Я знала и знаю такую русскую журналистику, которая жила и живет этим принципом, прямо ее не декларируя и не ссылаясь на неподходящее государственно-общественное устройство. К сожалению, я узнаю сегодня журналистику, «прошитую» всеми христианскими атрибутами, предъявившуюся во всех церковных иерархических структурах, но — журналистику без сердца и без совести. Напрасную, в смысле дела нашего спасения. Напрасную и потому опасную — для сердца, которое жаждет пищи неповрежденной, чистой, устремляющей к Богу. В такой журналистике нет и собственно журналистики. Которая все-таки наследует Нагорной проповеди. (Не побоюсь это утверждать).

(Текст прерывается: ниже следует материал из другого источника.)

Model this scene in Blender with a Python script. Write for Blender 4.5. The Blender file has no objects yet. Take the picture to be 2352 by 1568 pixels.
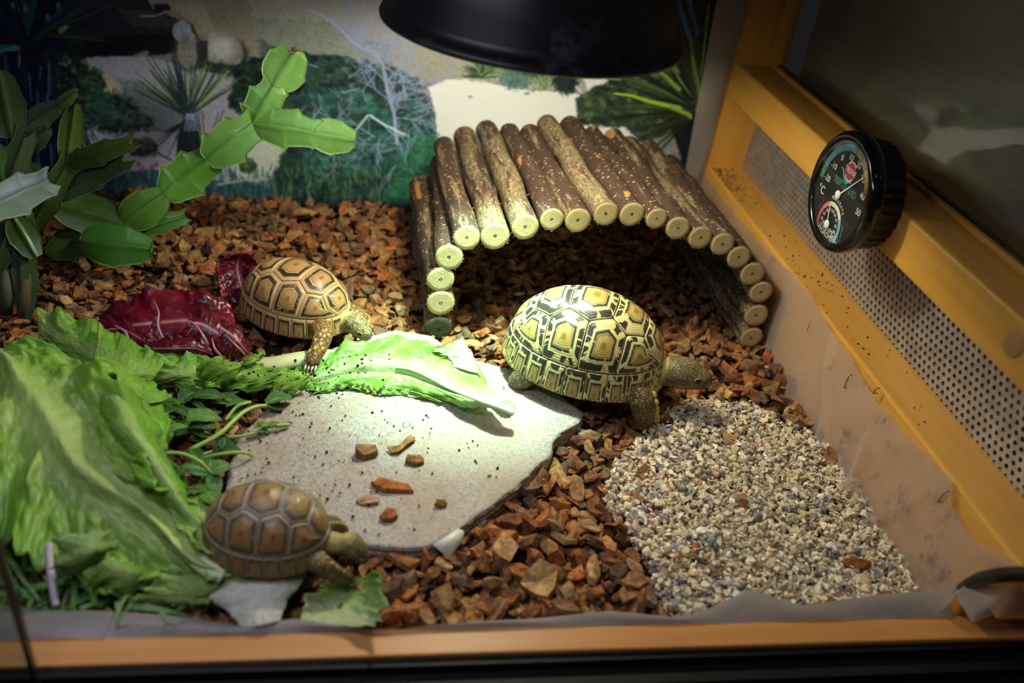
import bpy, bmesh, math, random
import numpy as np
from mathutils import Matrix, Vector
random.seed(7)
rng = np.random.default_rng(7)
sc = bpy.context.scene
COL = sc.collection
PI = math.pi

# ------------------------------------------------------------------ camera
F_PX, IW, IH = 1990.0, 2352, 1568
CAM_H = 0.5
def _rot(yaw, pitch, roll):
    cy, sy, cp, sp, cr, sr = math.cos(yaw), math.sin(yaw), math.cos(pitch), math.sin(pitch), math.cos(roll), math.sin(roll)
    f = np.array([sy*cp, cy*cp, -sp]); r = np.array([cy, -sy, 0.0]); d = np.cross(f, r)
    return np.array([cr*r + sr*d, -sr*r + cr*d, f])
CR = _rot(*np.radians([12.4, 33.45, -8.95]))
CC = np.array([0.0, 0.0, CAM_H])
cam_d = bpy.data.cameras.new('camera')
cam_d.sensor_width = 36.0
cam_d.lens = 36.0*F_PX/IW
cam_d.clip_start, cam_d.clip_end = 0.01, 50
cam = bpy.data.objects.new('camera', cam_d)
m = Matrix.Identity(4)
for i in range(3):
    m[i][0], m[i][1], m[i][2], m[i][3] = CR[0][i], -CR[1][i], -CR[2][i], CC[i]
cam.matrix_world = m
COL.objects.link(cam)
sc.camera = cam
cam_d.dof.use_dof = True
cam_d.dof.focus_distance = 0.80
cam_d.dof.aperture_fstop = 3.4

# ------------------------------------------------------------------ light and exposure
w = bpy.data.worlds.new('dim_room'); sc.world = w; w.use_nodes = True
w.node_tree.nodes['Background'].inputs[0].default_value = (0.55, 0.6, 0.75, 1)
w.node_tree.nodes['Background'].inputs[1].default_value = 0.018
def lamp(name, kind, loc, energy, color, aim=None, **kw):
    d = bpy.data.lights.new(name, kind); d.energy = energy; d.color = color
    for k, v in kw.items(): setattr(d, k, v)
    o = bpy.data.objects.new(name, d); o.location = loc; COL.objects.link(o)
    if aim is not None:
        o.rotation_euler = (Vector(aim) - Vector(loc)).to_track_quat('-Z', 'Y').to_euler()
    return o
LAMP_C = (0.135, 0.725)          # axis of the dome lamp
RIM_Z = 0.32
lamp('lamp_spot', 'SPOT', (0.128, 0.70, 0.372), 25.0, (0.56, 1.0, 0.80), aim=(0.102, 0.682, 0.0),
     spot_size=math.radians(53), spot_blend=1.0, shadow_soft_size=0.012)
lamp('lamp_spill', 'POINT', (0.133, 0.705, 0.376), 3.8, (1.0, 0.93, 0.70), shadow_soft_size=0.016)
lamp('tube_light', 'AREA', (-0.16, 0.42, 0.47), 0.80, (0.74, 0.76, 1.0), aim=(-0.10, 0.50, 0.0),
     shape='RECTANGLE', size=0.30, size_y=0.025)
lamp('room_fill', 'AREA', (-0.30, -0.5, 2.2), 6.0, (1.0, 0.93, 0.86), aim=(0.3, 0.6, 0.1), shape='DISK', size=0.5)  # unseen fill from outside, added to brighten the cardboard and front rail
sc.view_settings.view_transform = 'Standard'
sc.view_settings.look = 'None'
sc.view_settings.exposure = 0.0
sc.view_settings.gamma = 1.0
sc.view_settings.use_curve_mapping = False

# ------------------------------------------------------------------ unprojection: a photo pixel on a known plane of the place
def _ray(x, y): return CR.T @ np.array([(x - IW/2)/F_PX, (y - IH/2)/F_PX, 1.0])
def pz(x, y, z=0.0): d = _ray(x, y); return CC + d*(z - CC[2])/d[2]
def px(x, y, X): d = _ray(x, y); return CC + d*(X - CC[0])/d[0]
def py(x, y, Y): d = _ray(x, y); return CC + d*(Y - CC[1])/d[1]
def proj(P):
    q = (np.asarray(P, float).reshape(-1, 3) - CC) @ CR.T
    return np.stack([IW/2 + F_PX*q[:, 0]/q[:, 2], IH/2 + F_PX*q[:, 1]/q[:, 2]], 1)

# ------------------------------------------------------------------ mesh helpers
def lin(c):
    c = np.asarray(c, float)/255.0
    return np.where(c <= 0.04045, c/12.92, ((c + 0.055)/1.055)**2.4)
def mesh(name, V, F, mat=None, smooth=True, color=None, attrs=None, mat_idx=None):
    me = bpy.data.meshes.new(name)
    V = np.asarray(V, float)
    if isinstance(F, np.ndarray):
        k = F.shape[1]; n = len(F)
        me.vertices.add(len(V)); me.vertices.foreach_set('co', V.astype(np.float32).ravel())
        me.loops.add(n*k); me.loops.foreach_set('vertex_index', F.astype(np.int32).ravel())
        me.polygons.add(n); me.polygons.foreach_set('loop_start', np.arange(0, n*k, k, dtype=np.int32))
        me.polygons.foreach_set('loop_total', np.full(n, k, dtype=np.int32))
        me.update(calc_edges=True)
    else:
        me.from_pydata(V.tolist(), [], [list(map(int, f)) for f in F])
    me.polygons.foreach_set('use_smooth', np.full(len(me.polygons), bool(smooth)))
    if color is not None:
        a = me.attributes.new('Col', 'FLOAT_COLOR', 'POINT')
        c = np.ones((len(V), 4), np.float32); c[:, :3] = color
        a.data.foreach_set('color', c.ravel())
    for k, arr in (attrs or {}).items():
        arr = np.asarray(arr, np.float32)
        if arr.ndim == 1:
            a = me.attributes.new(k, 'FLOAT', 'POINT'); a.data.foreach_set('value', arr)
        else:
            a = me.attributes.new(k, 'FLOAT_VECTOR', 'POINT'); a.data.foreach_set('vector', arr.ravel())
    for mm in (mat if isinstance(mat, (list, tuple)) else [mat]):
        if mm is not None: me.materials.append(mm)
    if mat_idx is not None: me.polygons.foreach_set('material_index', np.asarray(mat_idx, np.int32))
    me.update()
    return me
def obj(name, me, parent=None, loc=None):
    o = bpy.data.objects.new(name, me); COL.objects.link(o)
    if parent is not None: o.parent = parent
    if loc is not None: o.location = loc
    return o
def tag(o, label=None, cat=None, group=None, kind=None):
    for k, v in (('label', label), ('category', cat), ('group', group), ('kind', kind)):
        if v: o[k] = v
    return o
def thing(name, label, cat, loc=(0, 0, 0), group=None, rot=None):
    o = bpy.data.objects.new(name, None); COL.objects.link(o); o.location = loc
    if rot is not None: o.rotation_euler = rot
    o.empty_display_size = 0.01
    return tag(o, label, cat, group)
def structure(name, me=None, loc=(0, 0, 0), parent=None):
    o = bpy.data.objects.new(name, me); COL.objects.link(o); o.location = loc
    if parent is None: o['kind'] = 'structure'
    else: o.parent = parent
    if me is None: o.empty_display_size = 0.01
    return o
def join(parts):
    V, F, n = [], [], 0
    for v, f in parts:
        V.append(np.asarray(v, float)); F += [[i + n for i in ff] for ff in f]; n += len(v)
    return np.concatenate(V), F
def box_vf(lo, hi):
    x0, y0, z0 = lo; x1, y1, z1 = hi
    V = [(x0,y0,z0),(x1,y0,z0),(x1,y1,z0),(x0,y1,z0),(x0,y0,z1),(x1,y0,z1),(x1,y1,z1),(x0,y1,z1)]
    return np.array(V, float), [(0,3,2,1),(4,5,6,7),(0,1,5,4),(1,2,6,5),(2,3,7,6),(3,0,4,7)]
def bevel_box(name, lo, hi, mat, r=0.002, seg=2):
    bm = bmesh.new(); V, F = box_vf(lo, hi)
    vs = [bm.verts.new(v) for v in V]
    for f in F: bm.faces.new([vs[i] for i in f])
    bmesh.ops.bevel(bm, geom=list(bm.edges), offset=r, segments=seg, profile=0.5, affect='EDGES')
    me = bpy.data.meshes.new(name); bm.to_mesh(me); bm.free(); me.materials.append(mat)
    return me
def grid_faces(nu, nv, wrap=False):
    i, j = np.meshgrid(np.arange(nu - 1), np.arange(nv if wrap else nv - 1), indexing='ij')
    j2 = (j + 1) % nv
    return np.stack([i*nv + j, (i+1)*nv + j, (i+1)*nv + j2, i*nv + j2], -1).reshape(-1, 4)
def catmull(P, n):
    P = np.asarray(P, float); k = len(P)
    t = np.linspace(0, k - 1, n); i = np.clip(t.astype(int), 0, k - 2); f = (t - i)[:, None]
    g = lambda j: P[np.clip(j, 0, k - 1)]
    p0, p1, p2, p3 = g(i-1), g(i), g(i+1), g(i+2)
    p0 = np.where((i == 0)[:, None], 2*p1 - p2, p0); p3 = np.where((i == k-2)[:, None], 2*p2 - p1, p3)
    return 0.5*(2*p1 + (p2-p0)*f + (2*p0-5*p1+4*p2-p3)*f*f + (3*p1-p0-3*p2+p3)*f**3)
def tube_vf(P, R, n=10, cap=True):
    P = np.asarray(P, float); R = np.broadcast_to(np.asarray(R, float), (len(P),))
    T = np.gradient(P, axis=0); T /= np.linalg.norm(T, axis=1)[:, None] + 1e-12
    a = np.array([0, 0, 1.0]) if abs(T[0][2]) < 0.9 else np.array([1.0, 0, 0])
    N = []
    for t in T:
        a = a - t*(a @ t); a /= np.linalg.norm(a) + 1e-12; N.append(a.copy())
    N = np.array(N); B = np.cross(T, N)
    th = np.linspace(0, 2*PI, n, endpoint=False)
    V = P[:, None] + R[:, None, None]*(np.cos(th)[None, :, None]*N[:, None] + np.sin(th)[None, :, None]*B[:, None])
    F = [list(map(int, f)) for f in grid_faces(len(P), n, True)]
    if cap:
        F += [list(range(n)), list(range((len(P)-1)*n, len(P)*n))[::-1]]
    return V.reshape(-1, 3), F
def lathe_vf(prof, n=48):
    prof = np.asarray(prof, float)
    th = np.linspace(0, 2*PI, n, endpoint=False)
    V = np.stack([prof[:, :1]*np.cos(th), prof[:, :1]*np.sin(th), np.broadcast_to(prof[:, 1:], (len(prof), n))], -1).reshape(-1, 3)
    return V, [list(map(int, f[::-1])) for f in grid_faces(len(prof), n, True)]
def disc_vf(r, n=32, z=0.0, c=(0, 0)):
    th = np.linspace(0, 2*PI, n, endpoint=False)
    return np.stack([c[0] + r*np.cos(th), c[1] + r*np.sin(th), np.full(n, z)], 1), [list(range(n))]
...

Давайте вспомним, о чем говорил Спаситель с людьми. Да о том же, о чем ежедневно с нами — и со мной — пытаются говорить со страниц газет и в эфире радио и телевидения, электронных СМИ. Но что и как говорил Господь? Говорил о Благе. Говорил имеющий Власть. Люди отметили это. Значит, распознавали власть реальную и власть мнящуюся. И это было актуально для них — тогдашних. Что поменялось в нашем умонастроении? Что и как говорит нам все то, что печатается, звучит в эфире, обращаемое к нам? И каким помыслом ведом каждый из тех, кто обращается к нашей душе словом? Всегда ли благим помыслом? Всегда ли — власть имеющий? Всегда ли от Бога? Не жаждущий ли власти, но не имеющий, и потому крадущий ее все тот же библейский персонаж? В чем замысел этой «купли»? Купли нашего времени…
Журналистика церковная и не церковная… Православная и не православная… Государственническая и не государственническая… Русская и не русская… Мансийская и не мансийская… Не многовато ли на нас печали мiра сего, братья мои, журналисты? Да и есть ли она? Есть ли у нас право, будучи в вере, будучи во Христе, «выкусывать» для себя краешек луны (или солнца)? Для мiра или над мiром — мы? «Для тех, кто все еще верит в Россию» — ?! А разве мы торопимся на суд княгини Марьи Алексевны?
Вот «если мне не подадут воды"… тогда — да, тогда это про нас, про нашу веру и про наше дело, про то, что мы что-то не так написали, к чему-то не тому подтолкнули, а вода ушла «на дно колодца, как предвещение беды». И не стало у нас воды живой. Не случится ли так с нами?